Et il se rencontre des gens pour prétendre qu’il en sera autrement pour l’égalité sociale, autrement dit pour l’attribution à chacun des membres de la société des mêmes moyens de développement et d’action ! Et comment ? Pourquoi ? A quel titre ? »

Voici la note mentionnée dans le texte :

« Disons toute de suite – pour ne laisser aucune excuse à la mauvaise foi – que par Révolution nous n’entendons pas les coups de fusil au hasard et en permanence, l’insurrection pour l’insurrection, sans préparation, sans chance de succès et presque sans but.
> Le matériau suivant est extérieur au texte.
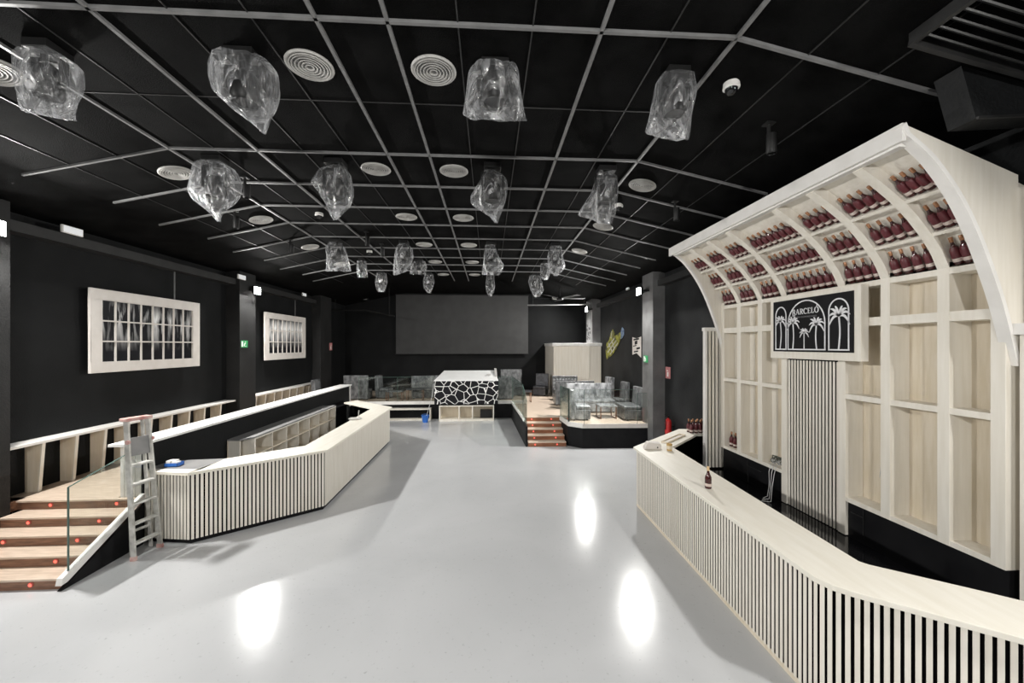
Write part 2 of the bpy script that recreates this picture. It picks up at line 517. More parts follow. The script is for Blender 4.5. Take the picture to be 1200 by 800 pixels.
for x in (RL, -3.18, -1.42, -0.84, 0.96, RR):
    yend = {RL: 15.6, -3.18: 13.9, -1.42: 16.4, -0.84: 16.4, 0.96: 16.4, RR: 14.5}[x]
    mb = MB(); mb.box(x - .016, x + .016, -1, yend, CZ - .028, CZ + .01); trim(mb)
for i, y in enumerate([0.9, 3.32, 5.62, 6.73, 7.8, 8.87, 9.95, 11.0, 12.1, 13.2, 14.3]):
    xl, xr = -6.2 + (.15 if i % 2 else 0), 4.12 if i < 3 else 4.3
    mb = MB()
    path = [(xl, cz(xl)), (RL, CZ), (RR, CZ), (xr, cz(xr))]
    w_ = .016
    for (xa, za), (xb, zb) in zip(path[:-1], path[1:]):
        mb.extr([(xa, y - w_, za - .028), (xb, y - w_, zb - .028), (xb, y - w_, zb + .01), (xa, y - w_, za + .01)], (0, 2 * w_, 0))
    trim(mb)
for x in (-5.6, -5.0, -3.75, -2.57, -1.95, -0.26, 0.37, 1.56, 2.8, 3.45):
    mb = MB(); z = cz(x); mb.box(x - .006, x + .006, 1, 15.5, z - .008, z + .01); trim(mb, 'seam')
for y in (4.45, 2.1):
    mb = MB(); mb.box(RL, RR, y - .006, y + .006, CZ - .008, CZ + .01); trim(mb, 'seam')

# pillars
for k, (x0, x1, y0, y1, m) in enumerate([(XL, -6.93, 5.25, 6.13, 'pillar_left'), (XL, -6.93, 11.4, 12.15, 'pillar_left'), (XL, -6.93, 16.7, 17.8, 'pillar_left'),
                          (4.65, XR, 10.95, 11.72, 'pillar'), (4.62, XR, 17.45, 18.5, 'pillar')]):
    mb = MB(); mb.box(x0, x1, y0, y1, 0, cz((x0 + x1) / 2)); o = struct('pillar', mb, m)
# cable tray along the top of the side walls
t = thing('cable_tray', 'long black cable tray running along the top of the left wall', 'cable tray', (-7.15, 3, 4.72))
for ya_, yb_ in ((-1, 5.24), (6.14, 11.39), (12.16, 16.5)):
    mb = MB(); mb.box(-7.295, -7.02, ya_, yb_, 4.70, 4.74); mb.box(-7.04, -7.02, ya_, yb_, 4.74, 4.86); mb.build('tray', 'tray', t)
t = thing('cable_tray', 'black cable tray running along the top of the right wall behind the pillar lamp', 'cable tray', (4.85, 12, 4.72))
for ya_, yb_ in ((8.2, 10.94), (11.73, 17.3)):
    mb = MB(); mb.box(4.78, 4.995, ya_, yb_, 4.70, 4.74); mb.box(4.78, 4.80, ya_, yb_, 4.74, 4.86); mb.build('tray', 'tray', t)

# ------------------------------------------------------------------ raised platforms
PZ = 0.7
mb = MB(); mb.prism([(XL, 6.32), (-5.62, 6.32), (-5.62, 16.4), (XL, 16.4)], 0, PZ - .03); struct('platform_left_base', mb, 'black')
mb = MB(); mb.prism([(XL, 6.32), (-5.62, 6.32), (-5.62, 16.4), (XL, 16.4)], PZ - .03, PZ); struct('platform_left_floor', mb, 'tread')
mb = MB(); mb.prism([(XL, 16.4), (0.95, 16.4), (1.13, 12.75), (2.28, 12.7), (2.36, 11.72), (2.73, 11.38), (4.65, 11.33), (4.65, 11.72), (5.0, 11.72), (5.0, YB), (XL, YB)], 0, PZ - .1)
struct('platform_back_base', mb, 'black')
mb = MB(); mb.prism([(XL, 16.4), (0.95, 16.4), (1.13, 12.75), (2.28, 12.7), (2.36, 11.72), (2.73, 11.38), (4.65, 11.33), (4.65, 11.72), (5.0, 11.72), (5.0, YB), (XL, YB)], PZ - .1, PZ)
struct('platform_back_floor', mb, 'tread_r')


def rail_strip(mb, pts, z0, z1, w=.05):
    for a, b in zip(pts[:-1], pts[1:]):
        mb.bar((a[0], a[1], (z0 + z1) / 2), (b[0], b[1], (z0 + z1) / 2), w, z1 - z0)


# white base trims of the platforms
for pts in ([(-5.3, 16.36), (0.97, 16.36)], [(2.31, 12.65), (2.38, 11.68), (2.74, 11.35)], ):
    mb = MB(); rail_strip(mb, pts, PZ - .1, PZ + .03, .06); trim(mb, 'white_paint')
mb = MB(); rail_strip(mb, [(2.74, 11.35), (4.64, 11.30)], PZ - .1, PZ + .02, .05); trim(mb, 'frame_paint')


# ------------------------------------------------------------------ stairs
def step_light(mb_ring, mb_lens, x, y, z):
    mb_ring.lathe([(0.0, 0), (0.032, 0), (0.032, -.012), (0.024, -.014)], (x, y, z), 14, 'y')
    mb_lens.lathe([(0.0, -.018), (0.014, -.017), (0.024, -.012), (0.024, -.002), (0, -.002)], (x, y, z), 14, 'y')


def staircase(name, label, xs0, xs1, y0, run, n, rise, mats, lights, loc):
    t = thing(name, label, 'staircase', loc)
    for i in range(n):
        x0, x1 = (xs0 if xs0 > 0 or i == n - 1 else -6.92), xs1
        y = y0 + i * run
        yb = y0 + (n - 1) * run + .04 if i == n - 1 else y + run + .02
        b = MB(); b.box(x0, x1, y, y + .03, i * rise, (i + 1) * rise - .028); ri = b.build('riser', mats[1], t)
        if i < n - 1 or True:
            b = MB(); b.box(x0, x1, y - .02, yb, (i + 1) * rise - .028, (i + 1) * rise); b.build('tread', mats[0], t, bevel=.004)
        for lx in lights[i]:
            a, c = MB(), MB(); step_light(a, c, lx, y, (i + .47) * rise)
            r = a.build('step_light', 'step_red_ring', t, smooth=True); c.build('lens', 'step_red', r, smooth=True)
    return t


ty = [5.18 + i * .275 for i in range(5)]


def lx_at(u, y):  # world x of a pixel column on plane y
    return pix_y(u, 600, y).x


lit = [[36.5], [66], [4.5, 91.5], [34, 117], [60, 137.5]]
st = staircase('staircase', 'wooden staircase with red step lights at the left, leading up to the left platform', XL + .01, -5.27, 5.18, .275, 5, .14,
               ('tread', 'riser'), [[lx_at(u, ty[i]) for u in r] for i, r in enumerate(lit)], (-6.3, 5.2, 0))
# stringer on the open side
b = MB(); b.extr([(-5.27, 5.13, 0), (-5.27, 6.28, 0), (-5.27, 6.28, .60), (-5.27, 5.22, .05)], (.05, 0, 0)); b.build('stringer', 'black', st)
b = MB(); b.extr([(-5.28, 5.12, 0.07), (-5.28, 5.14, .15), (-5.28, 6.3, .76), (-5.28, 6.3, .69), (-5.28, 5.2, .08)], (.07, 0, 0)); b.build('stringer_cap', 'white_paint', st)

litr = [[lx_at(627, 11.7), lx_at(652.5, 11.7)], [lx_at(626, 11.95), lx_at(651, 11.95)], [lx_at(625, 12.2), lx_at(649.5, 12.2)],
        [lx_at(624, 12.45), lx_at(648, 12.45)], [lx_at(623, 12.7), lx_at(646, 12.7)]]
str_ = staircase('staircase', 'narrow brown staircase with red step lights, centre right, leading up to the back platform', 1.16, 2.30, 11.66, .26, 5, .14,
                 ('tread_r', 'riser_r'), litr, (1.7, 11.7, 0))
# black flank wall beside the right stairs
b = MB(); b.prism([(0.92, 16.34), (0.98, 16.34), (1.15, 11.68), (1.09, 11.68)], 0, .60)
fl = b.build('flank_wall', 'black_wall_r', str_)
b = MB(); b.strip([(0.93, 16.33, .60), (1.08, 12.75, .60), (1.10, 11.72, .16)], [(0.93, 16.33, .70), (1.08, 12.75, .70), (1.10, 11.68, .26)], (.045, 0, 0))
b.build('flank_cap', 'white_paint', str_)


# ------------------------------------------------------------------ glass railings
def glass_rail(label, panels, thick=.014, posts=(), loc=None):
    """panels: list of 4-corner polygons (3D) ; posts: list of (x,y,z0,z1)"""
    c = panels[0][0]
    t = thing('glass_railing', label, 'railing', loc or c)
    for p in panels:
        a, d = Vector(p[0]), Vector(p[1])
        n = (d - a).cross(Vector((0, 0, 1))).normalized() * thick
        b = MB(); b.extr(p, n); g = b.build('glass_pane', 'glass', t)
        e = MB(); q = [Vector(x) + n * .5 for x in p]
        e.bar(q[3], q[2], thick * 1.2, .008); e.bar(q[0], q[3], thick * 1.2, .012); e.build('edge', 'glass_edge', g)
    for (x, y, z0, z1) in posts:
        b = MB(); b.box(x - .02, x + .02, y - .02, y + .02, z0, z1); b.build('post', 'black_metal', t)
    return t


glass_rail('tall slanting glass railing panel beside the left stairs, next to the ladder',
           [[(-5.235, 5.22, .2), (-5.235, 6.28, .74), (-5.235, 6.28, 1.5), (-5.235, 5.22, 1.24)]])
GY = 16.36
glass_rail('long glass railing on the back platform, left of the cracked-pattern booth',
           [[(-5.28, GY, .71), (-3.75, GY, .71), (-3.75, GY, 1.72), (-5.28, GY, 1.72)],
            [(-3.73, GY, .71), (-2.2, GY, .71), (-2.2, GY, 1.72), (-3.73, GY, 1.72)]])
glass_rail('short glass railing right of the cracked-pattern booth, running down beside the narrow stairs',
           [[(.40, GY, .71), (.93, GY, .71), (.93, GY, 1.74), (.40, GY, 1.74)],
            [(.955, 16.3, .68), (1.10, 12.75, .68), (1.10, 12.75, 1.74), (.955, 16.3, 1.74)],
            [(1.10, 12.73, .68), (1.13, 11.7, .24), (1.13, 11.7, 1.34), (1.10, 12.73, 1.74)]])
glass_rail('angled glass railing around the front corner of the right seating platform',
           [[(2.31, 12.64, .71), (2.38, 11.7, .71), (2.38, 11.7, 1.72), (2.31, 12.64, 1.72)],
            [(2.39, 11.68, .71), (2.74, 11.36, .71), (2.74, 11.36, 1.72), (2.39, 11.68, 1.72)],
            [(2.76, 11.34, .71), (4.3, 11.31, .71), (4.3, 11.31, 1.72), (2.76, 11.34, 1.72)],
            [(4.33, 11.31, .71), (4.62, 11.30, .71), (4.62, 11.30, 1.62), (4.33, 11.31, 1.62)]], posts=[(2.385, 11.69, .7, 1.72)])


# ================================================================== LEFT BAR
O_L = [(-5.27, 6.28), (-4.49, 6.16), (-2.94, 7.38), (-3.0, 12.42), (-4.6, 14.05)]
I_L = [(-5.2, 6.3), (-4.42, 6.3), (-4.36, 6.93), (-3.49, 7.72), (-3.56, 12.2), (-4.75, 13.5)]
t = thing('bar_counter', 'angular bar counter clad in pale vertical slats in the left half of the room', 'bar counter', (-4, 9, 0))
cap = [(-4.49, 6.16), (-2.94, 7.38), (-3.0, 12.42), (-4.6, 14.05)]
cin = [(-4.42, 6.9), (-3.49, 7.72), (-3.56, 12.2), (-4.85, 13.5)]
b = MB(); b.strip([(x, y, 1.06) for x, y in cap], [(x, y, 1.06) for x, y in cin], (0, 0, .042)); b.prism([(-5.2, 6.27), (-4.49, 6.16), (-4.42, 6.34), (-5.2, 6.4)], 1.06, 1.102)
b.prism([(-4.49, 6.16), (-4.42, 6.34), (-4.42, 6.9), (-4.45, 6.7)], 1.06, 1.102)
b.build('countertop', 'wood_flat', t, bevel=.003)
b = MB(); b.prism([(-5.27, 6.4), (-4.43, 6.34), (-4.43, 6.93), (-5.27, 6.85)], 1.06, 1.098); b.build('service_flap', 'grey_top', t)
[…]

Le sang ouvrier n’a que trop coulé depuis près d’un siècle sans résultat aucun ou au seul profit de la bourgeoisie divisée et aux prises avec elle-même, pour qu’il ne soit pas temps de mettre fin à ces saignées au moins inutiles.

La Révolution, pour nous, c’est la force « mise au service du droit  », mais lorsque ce droit compris et revendiqué par la France ouvrière n’est plus séparé de sa réalisation, de sa traduction en fait que par un obstacle, la résistance illégitime de l’ordre social qu’il s’agit de modifier ou de transformer.

Quant à cette force, il se peut – quoique rien ne permette de l’espérer – qu’elle soit le bulletin de vote, comme il se peut qu’elle soit le fusil.

Mais bulletin ou fusil, peu importe, il n’y en a pas moins Révolution, dès que ce qu’on appelle « le droit ancien  » est éliminé en bloc et malgré lui pour « un droit nouveau  ».

Est-il maintenant nécessaire d’ajouter que la Révolution ainsi entendue est subordonnée à deux choses

1° la conscience de leur droit au capital éveillé chez les prolétaires par une propagande ainsi active que continue ;

2° l’organisation des forces prolétariennes, organisation qui peut revêtir toutes les formes, syndicats, sociétés de résistance, et jusqu’aux sociétés coopératives de consommation, pourvu que ces dernières, au lieu d’être considérées comme le but, soient tenues pour ce qu’elles sont réellement, c’est-à-dire pour un simple moyen de groupement.

En dehors de ces deux conditions indispensables, il n’y a pas de Révolution possible ou, ce qui revient au même, il n’y a que des Révolutions stériles, exclusivement politiques et conservatrices de l’ordre capitaliste actuel. »

D’un côté Jules Guesde a une juste lecture de l’affrontement de classe, de l’autre il a une mauvaise interprétation de la lutte des classes comme phénomène matérialiste dialectique. La révolution est un coup de force, utilisable par n’importe quelle classe.